What federal court cases have found ICE detainers unconstitutional and what remedies did courts order?
Executive summary
Federal courts have repeatedly found key aspects of ICE’s detainer regime unconstitutional, concluding that detainers issued without a neutral probable‑cause determination and often based on error‑ridden databases violate the Fourth Amendment, and judges have ordered remedies ranging from permanent injunctions and nationwide class settlements to remands for further factual findings and individual judgments [1] [2] [3].
1. Gonzalez v. ICE — a landmark district ruling and class remedy
In Gonzalez v. ICE, a federal district court concluded that ICE’s primary detainer program relied on unreliable databases and resulted in unconstitutional arrests, certified the matter as a class action, and the litigation produced a final judgment upholding a permanent injunction barring ICE from issuing detainers based solely on the flawed database information while giving ICE a short compliance deadline; later the case produced a multi‑year, nationwide class settlement approved in December 2024 that imposes reforms on ICE’s detainer practices for five years [1] [4] [3].
2. Ninth Circuit: probable cause and a neutral decisionmaker requirement
An appellate decision in the Ninth Circuit distilled the constitutional problem to a process defect—ruling that the Fourth Amendment requires more than a computer‑generated hit and mandates a neutral probable‑cause evaluation before someone may be held on an immigration detainer—and it sent the case back to the lower court to reassess factual findings about the underlying government databases’ reliability [2].

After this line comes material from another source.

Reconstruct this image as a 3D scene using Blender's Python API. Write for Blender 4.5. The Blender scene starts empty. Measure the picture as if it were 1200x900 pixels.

3. District courts across the country and the doctrine that detainers lack warrant power
Numerous federal trial courts have reached parallel conclusions: courts have emphasized that an ICE detainer request carries no legal force and does not authorize state or local officials to hold someone in custody as if on an arrest warrant, and other district rulings have found unlawful prolonged detention caused by detainers—holding that even an additional 48 hours of custody can constitute a new, warrantless arrest raising Fourth Amendment concerns [5] [6].
4. Other named litigations and individual judgments
Individual cases have reinforced the constitutional narrative: federal judges have ruled in favor of U.S. citizens and noncitizens who were wrongfully held because of detainers—finding Fourth Amendment violations in at least one Florida sheriff’s detention and entering judgments for plaintiffs—illustrating that liability can flow to local authorities who rely on ICE requests without independent probable‑cause review [7] [8].
5. What remedies courts have actually ordered
Courts have ordered a spectrum of remedies: permanent injunctions limiting ICE’s ability to issue detainers based on database hits, deadlines to reform detainer procedures, nationwide class settlements imposing multi‑year compliance obligations, remands to district courts to reassess factual predicates (such as database reliability), and individual judgments finding constitutional violations [1] [4] [3] [2] [7].
6. Limits, ongoing disputes and institutional pushback
Despite these wins, appellate rulings have not uniformly insulated all detainer litigation from reversal or narrowed remedies—the Ninth Circuit’s remand for factual review shows courts must grapple with credibility of government databases—while some courts have been reluctant to convert policy complaints into enforceable regulatory regimes, meaning that remedies often focus on injunctive relief and case‑by‑case judgments rather than a single statutory fix [2] [9].
7. Two competing narratives and implicit agendas in the reporting
Advocacy groups and court dockets emphasize systemic constitutional failure—highlighting millions purportedly affected and pushing for nationwide injunctions and settlements—while government and some courts have framed the issue as one of evidence and process (database reliability, proper statutory authority) rather than a categorical illegality; these divergent frames reflect implicit agendas: civil‑rights litigants seek broad structural change, whereas government defenders emphasize operational necessity and technical fixes [1] [2] [3].